Shining Mountain Montessori’s executive director, Emily Honey, told the Board of Trustees on Jan. 27 that the nonprofit would expand into the Carbonate Street space to add infant, toddler and preschool capacity and relieve a severe countywide childcare shortage.
Honey outlined a plan for a roughly 4,600-square-foot center with one infant classroom (8 infants), two toddler classrooms (10 each) and a children’s-house preschool room (20), producing 48 new slots. Combined with the school’s existing 20 full‑time spots, the expansion would represent a roughly 240% increase in the organization’s capacity, she said.
The presenters said staff estimates show payroll will be the largest single cost—about 82–83% of operating expenses—leaving narrow margins for other costs and financial aid. Start-up costs for materials and furniture were estimated at about $118,000 in year one, plus upfront leadership hires and training expenses to support a multi‑month ramp-up before tuition revenue stabilizes.
Megan Blaise, the school’s treasurer, described a tiered sliding-scale tuition model and a planned financial‑aid bucket intended to make spots available to families up to roughly 125% of Chaffee County area median income. The presenters gave example full‑price monthly tuitions of $1,800 for infants, $1,500 for toddlers and $1,350 for the children’s‑house program; before‑ and after‑care would be an additional fee ($5–$15/day depending on the model).
Town staff said a major portion of the project’s capital and completion funding is coming from community project funding (recorded in the presentation as $1,286,000 from Henderson’s office) and that the team plans to present to county commissioners on Feb. 9 to request lodging‑tax allocations set aside for housing, childcare and visitor experience enhancements. Staff asked the trustees for general support to proceed to the county presentation and to review a draft Memorandum of Understanding (MOU) at a future business meeting.
Trustees and several attendees pressed the presenters on staffing, licensing and the proposed schedule. Presenters explained multiple state certification pathways (college courses, workforce cohorts, on‑the‑job hours plus required CPR/first‑aid training) and said the program expects to hire about 12 employees to operate the expanded center. They also said workforce‑pipeline grants and partnerships will be used to recruit and train candidates.
A recurring point of concern from trustees and members of the public was the draft operating calendar: the MOU draft included a model with about 6 weeks of closure (holidays and staff training), which some trustees warned could create hardship for working families—particularly families with infants and toddlers who lack alternatives during school breaks.

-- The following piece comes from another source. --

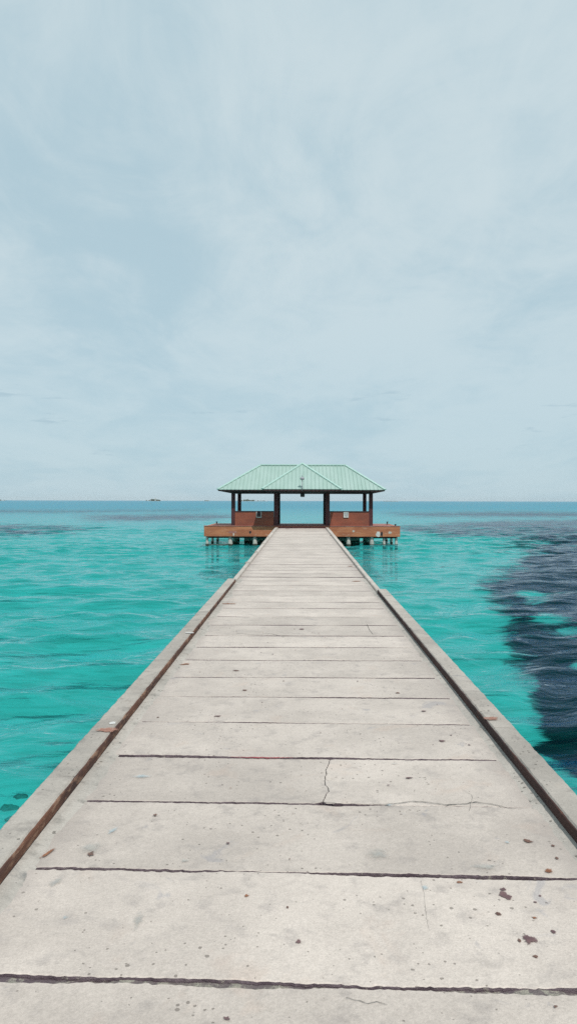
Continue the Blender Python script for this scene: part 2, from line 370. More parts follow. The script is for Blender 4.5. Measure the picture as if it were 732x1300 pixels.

The presenters said the closure model is designed to balance staff retention and training needs and that they have explored multiple schedule scenarios.
The board did not vote on any funding for the Carbonate Street childcare center but agreed to let the team proceed with the county presentation and to return the MOU to the trustees as a future business item for more detailed review and any requested revisions.
The project’s next procedural step is the county commission presentation in early February and subsequent review of the MOU by the town board.